A $105.1 million tax-exempt series was sold to Bank of America Merrill Lynch. These bonds mature from 2011 through 2027, with coupons ranging from 2% in 2011 to 3.5% in 2027. All the bonds were sold but not available. These bonds are callable at par in 2020.

A $225.9 million series was also sold to Bank of America Merrill Lynch, structured as both tax-exempts and taxable BABs.

Bonds maturing from 2011 through 2018 are tax-exempt, with coupons ranging from 2% in 2011 to 5% in 2018. All the bonds were sold but not available.

Bonds maturing from 2019 through 2025, with term bonds in 2030 and 2040, were structured as taxable BABs. Yields range from 3.75% in 2019, or 2.44% after the 35% federal subsidy, to 5.60% in 2040, or 3.64% after the subsidy, all priced at par. The bonds were priced to yield between 105 and 230 basis points over the corresponding Treasury yields.
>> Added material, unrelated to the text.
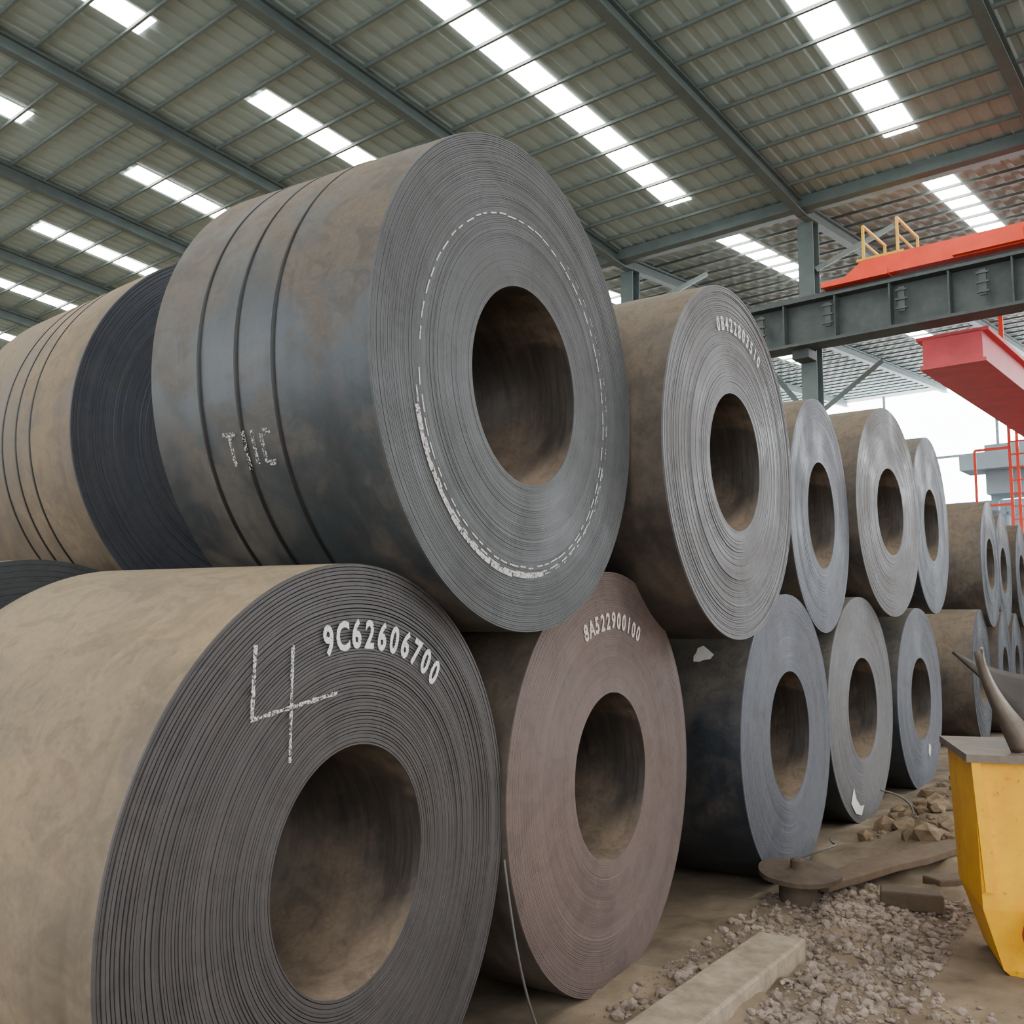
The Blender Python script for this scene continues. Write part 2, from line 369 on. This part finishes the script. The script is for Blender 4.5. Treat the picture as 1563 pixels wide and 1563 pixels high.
# ---------------- ground ----------------
floor_m=plain('dirt_floor',sc((104,90,73)),.95,0,2.2,.3,bump=.6,col2=sc((150,132,109)))
def fbm(x,y,s,o=5): return noise.fractal(Vector((x*s,y*s,1.3)),1.0,2.0,o)
x0,x1,y0,y1=-2.6,1.6,2.2,14.5
def gh(x,y):
    edge=min(1,(x-x0)/.3,(x1-x)/.8,(y-y0)/.4,(y1-y)/1.5)
    near=math.exp(-((x+1.5)/.6)**2)
    h=(.02+.05*near+.04*fbm(x,y,1.1)*(.3+near)+.025*fbm(x+9,y,5)*(.4+near)+.012*abs(fbm(x,y,16,3)))
    h+= .11*math.exp(-((x+1.45)/.35)**2-((y-8.4)/1.3)**2)*(1+.8*fbm(x,y,3))
    return max(0,h)*max(0,edge)
nx,ny=120,340; vs=[];fs=[]
for j in range(ny):
    for i in range(nx):
        x=x0+(x1-x0)*i/(nx-1); y=y0+(y1-y0)*j/(ny-1); vs.append((x,y,gh(x,y)))
for j in range(ny-1):
    for i in range(nx-1):
        o=j*nx+i; fs.append((o,o+1,o+nx+1,o+nx))
o=len(vs)
vs+=[(-60,-20,0),(30,-20,0),(30,60,0),(-60,60,0),(x0,y0,0),(x1,y0,0),(x1,y1,0),(x0,y1,0)]
fs+=[(o,o+1,o+5,o+4),(o+1,o+2,o+6,o+5),(o+2,o+3,o+7,o+6),(o+3,o,o+4,o+7)]
mesh_obj('floor',vs,fs,[floor_m],None,None,True)
import bmesh
rock_m=plain('rubble_stone',sc((108,94,83)),.95,0,5,.25,bump=.3,col2=sc((172,155,141)))
clod_m=plain('dirt_clods',sc((104,86,66)),.95,0,9,.3,col2=sc((150,128,102)))
tb=bmesh.new(); bmesh.ops.create_icosphere(tb,subdivisions=1,radius=1); iv=[v.co.copy() for v in tb.verts]; iff=[[v.index for v in f_.verts] for f_ in tb.faces]; tb.free()
RV=[];RF=[];RM=[]
def rocks(n,fn,mat,smin,smax,pw=2.2):
    for _ in range(n):
        x,y=fn(); s=smin*(smax/smin)**(random.random()**pw); o=len(RV); z=gh(x,y) if x0<x<x1 and y0<y<y1 else 0
        sx,sy_,sz=[s*random.uniform(.6,1.3) for _ in range(3)]; rz=random.random()*6.28; sd=random.random()*50
        for v in iv:
            w_=1+.4*noise.noise(v*1.3+Vector((sd,0,0)))
            X=v.x*sx*w_;Y=v.y*sy_*w_;Z=v.z*sz*.7*w_
            RV.append((x+X*math.cos(rz)-Y*math.sin(rz),y+X*math.sin(rz)+Y*math.cos(rz),z+Z+s*.25))
        RF.extend([[o+k for k in q] for q in iff]); RM.extend([mat]*len(iff))
def gr():
    while True:
        x=random.gauss(-1.40,.34); y=random.uniform(2.7,6.1)
        if -2.0<x<-.6 and not(-1.80<x<-1.48 and y<4.75) and not(x>-.95 and y>4.6) and random.random()<.35+.65*max(0,min(1,.6+fbm(x*1.3,y,2.2,3))): break
    return x,y
rocks(9500,gr,0,.004,.034,3.2)
def gc():
    while True:
        x,y=random.gauss(-1.4,.35),random.gauss(8.3,1.1)
        if x>-1.95 and y>7.2: return x,y
rocks(420,gc,1,.015,.11)
def gg():
    while True:
        x,y=random.uniform(-1.2,1.2),random.uniform(3.5,12)
        if not(-.95<x<.4 and 4.7<y<6.2): return x,y
rocks(1500,gg,1,.004,.022)
mesh_obj('ground_rubble',RV,RF,[rock_m,clod_m],RM)
cm=plain('concrete',sc((138,124,106)),.9,0,10,.15,bump=.3,col2=sc((178,162,141)))
def block(name,x0,x1,y0,y1,z0,z1,mat,rz=0,bev=.012,tilt=0):
    bm=bmesh.new(); bmesh.ops.create_cube(bm,size=1)
    for v in bm.verts: v.co=Vector((v.co.x*(x1-x0),v.co.y*(y1-y0),v.co.z*(z1-z0)))
    bmesh.ops.subdivide_edges(bm,edges=bm.edges,cuts=4,use_grid_fill=True)
    for v in bm.verts: v.co+=Vector((noise.noise(v.co*4)*.01,noise.noise(v.co*4+Vector((5,5,5)))*.01,noise.noise(v.co*3+Vector((9,0,0)))*.01))
    me=bpy.data.meshes.new(name); bm.to_mesh(me); bm.free(); me.materials.append(mat)
    o=link(bpy.data.objects.new(name,me)); o.location=((x0+x1)/2,(y0+y1)/2,(z0+z1)/2); o.rotation_euler=(tilt,0,rz)
    md=o.modifiers.new('b','BEVEL'); md.width=bev; md.segments=2; md.limit_method='ANGLE'; return o
block('concrete_curb',-1.77,-1.54,1.2,4.72,.0,.13,cm,-.02)
block('wood_plank',-1.56,-1.38,5.6,7.4,.12,.17,plain('old_wood',sc((100,83,65)),.9,0,14,.2),-.3)
block('wood_block',-1.42,-1.1,5.75,5.92,.05,.15,plain('dark_wood',sc((88,74,60)),.9,0,14,.2),.25)
block('wood_offcut',-1.3,-1.02,6.35,6.5,.04,.12,plain('dark_wood2',sc((94,80,64)),.9,0,14,.2),.9)
root2=empty('steel_end_plate',(-1.82,5.6,.03))
def disc(name,r_,z0,z1,parent,mat,seg=40,inner=0):
    vs=[];fs=[]
    prof=[(inner,z0+.0),(r_,z0),(r_,z1),(r_*.55,z1+.012),(inner,z1+.012)]
    for k in range(seg):
        t_=2*math.pi*k/seg
        for (q,z) in prof: vs.append((q*math.cos(t_)*(1+.05*math.sin(3*t_)),q*math.sin(t_),z))
    for k in range(seg):
        for j in range(4): fs.append((k*5+j,((k+1)%seg)*5+j,((k+1)%seg)*5+j+1,k*5+j+1))
    return mesh_obj(name,vs,fs,[mat],None,parent)
rust=plain('rusty_plate',sc((92,78,66)),.8,.3,12,.3)
o=disc('plate',.23,.17,.195,root2,rust,inner=.002); o.rotation_euler=(.06,.05,0)
disc('stub',.11,.0,.17,root2,rust,inner=.001); disc('knob',.04,.2,.25,root2,rust,inner=.001)
def wire(name,pts,rad,mat):
    cu=bpy.data.curves.new(name,'CURVE'); cu.dimensions='3D'; sp=cu.splines.new('NURBS'); sp.points.add(len(pts)-1)
    for p_,q in zip(sp.points,pts): p_.co=(*q,1)
    sp.use_endpoint_u=True; sp.order_u=4; cu.bevel_depth=rad; cu.bevel_resolution=2; cu.materials.append(mat)
    return link(bpy.data.objects.new(name,cu))
wm=plain('strap_wire',sc((95,92,88)),.5,.6,10,.2)
wire('strapping_wire',[(-2.0,6.9,.15),(-1.9,6.5,.2),(-1.7,6.1,.3),(-1.75,5.8,.3),(-2.0,5.7,.2),(-2.1,5.9,.1)],.006,wm)
wire('strapping_wire',[(-2.05,2.98,.75),(-2.0,2.97,.5),(-1.97,3.0,.2),(-1.9,3.1,.05)],.005,wm)
wire('strapping_wire',[(-1.9,7.9,.35),(-1.7,8.1,.3),(-1.6,8.0,.15),(-1.75,7.6,.12)],.007,wm)
# ---------------- yellow hopper machine ----------------
hp=empty('yellow_hopper',(-.79,5.0,0.0),.32)
m,nt,bb=new_mat('hopper_yellow_paint'); tc=N(nt,'ShaderNodeTexCoord')
n1=noise_tex(nt,tc.outputs['Object'],5,6,.7); n2=noise_tex(nt,tc.outputs['Object'],22,5,.75)
cc=mixc(nt,ramp(nt,n1,.3,.7),sc((236,160,0)),sc((255,196,0))); cc=mixc(nt,ramp(nt,n2,.6,.7,0,.6),cc,sc((140,104,50)))
nt.links.new(cc,bb.inputs['Base Color']); bb.inputs['Roughness'].default_value=.5; ym=m
gm=plain('hopper_grey_steel',sc((120,108,96)),.6,.2,8,.25); dm=plain('scrap_dark',sc((60,54,50)),.8,.2,8,.3)
def hexa(name,bot,top,mat):
    b_=B(); b_.box([*bot,*top]); return mesh_obj(name,b_.v,b_.f,[mat],None,hp)
hexa('hopper_body',[(.02,0,.32),(.98,0,.32),(.98,.65,.32),(.02,.65,.32)],[(0,-.02,1.0),(1.0,-.02,1.0),(1.0,.7,1.0),(0,.7,1.0)],ym)
hexa('hopper_throat',[(.10,.03,.05),(.9,.03,.05),(.9,.5,.05),(.10,.5,.05)],[(.02,0,.32),(.98,0,.32),(.98,.65,.32),(.02,.65,.32)],ym)
hexa('hopper_foot',[(.16,.05,0),(.8,.05,0),(.8,.5,0),(.16,.5,0)],[(.10,.03,.05),(.9,.03,.05),(.9,.5,.05),(.10,.5,.05)],ym)
hexa('front_rib',[(.03,-.03,.4),(.07,-.03,.4),(.07,0,.4),(.03,0,.4)],[(-.01,-.05,1.0),(.03,-.05,1.0),(.03,-.01,1.0),(-.01,-.01,1.0)],ym)
hexa('top_frame',[(-.03,-.06,.985),(1.05,-.06,.985),(1.05,.75,.985),(-.03,.75,.985)],[(-.03,-.06,1.02),(1.05,-.06,1.02),(1.05,.75,1.02),(-.03,.75,1.02)],gm)
vs=[];fs=[];nn=16
for k in range(nn+1):
    t_=k/nn; x=.07+.2*t_**1.3; z=1.50-.47*t_**.8
    w_=.008+.07*t_**2
    vs+=[(x-w_*.9,.1,z-.01),(x,.02,z),(x+w_*1.2,.1,z+.01)]
    if k: o=len(vs); fs+=[(o-6,o-5,o-2,o-3),(o-5,o-4,o-1,o-2)]
o=mesh_obj('feed_chute_lip',vs,fs,[gm],None,hp,True); md=o.modifiers.new('s','SOLIDIFY'); md.thickness=.012
vs=[];fs=[];nn=14
for j in range(8):
    for k in range(nn+1):
        u_=k/nn; v_=j/7; x=.04+1.1*u_; y=.12+.5*v_; top=1.44-.3*math.sin(min(1,u_*1.1)*math.pi)**.8*.45+.04*v_
        z=1.03+(top-1.03)*(abs(v_)**.6) 
        vs.append((x+.26*(1-v_)*(1-u_),y,z))
for j in range(7):
    for k in range(nn):
        o=j*(nn+1)+k; fs.append((o,o+1,o+nn+2,o+nn+1))
o=mesh_obj('feed_pan',vs,fs,[dm],None,hp,True); md=o.modifiers.new('s','SOLIDIFY'); md.thickness=.015
pts=[]
for k in range(90):
    t_=k*.5; pts.append((.26+.09*math.cos(t_)*(1-k/400),-.1+.04*math.sin(t_*.3),.24+.09*math.sin(t_)*(1-k/400)))
wr=wire('red_hose_bundle',pts,.012,plain('red_rubber',sc((190,60,50)),.6,0,30,.3)); wr.parent=hp
# ---------------- light ----------------
w=bpy.data.worlds.new('world'); bpy.context.scene.world=w; w.use_nodes=True
w.node_tree.nodes['Background'].inputs[0].default_value=(.95,.98,1,1); w.node_tree.nodes['Background'].inputs[1].default_value=2.9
The credit is rated Aa1 by Moody’s, AA by Standard & Poor’s, and AA-plus by Fitch.

In economic data released Wednesday, demand for durable goods climbed faster than economists estimated in September, increasing 3.3% largely due to aircraft and parts orders.

Excluding transportation, durable goods orders decreased 0.8% for the month. Transportation equipment jumped 15.7% as nonmilitary aircraft and parts, a volatile monthly figure, surged by $6.6 billion, or 105%.

Economists expected gains of 1.9% for all durable goods orders and 0.4% for orders excluding transportation.

New home sales rose 6.6% to a seasonally adjusted annual rate of 307,000 in September, the highest level since June.
 
It was the second consecutive monthly gain. Economists expected 300,000 new home sales for the month.

Visible Supply
The Bond Buyer's 30-day visible supply fell $2.866 billion to $14.613 billion. The total is comprised of $3.165 billion of competitive bonds and $11.448 billion of negotiated bonds.

Previous Session's Activity
The Municipal Securities Rulemaking Board reported 42,761 trades of 15,753 issues for volume of $10.96 billion. Most active was taxable Chicago Board of Education 6.319s of 2029 that traded 369 times at a high of 102.380 and a low of 98.875.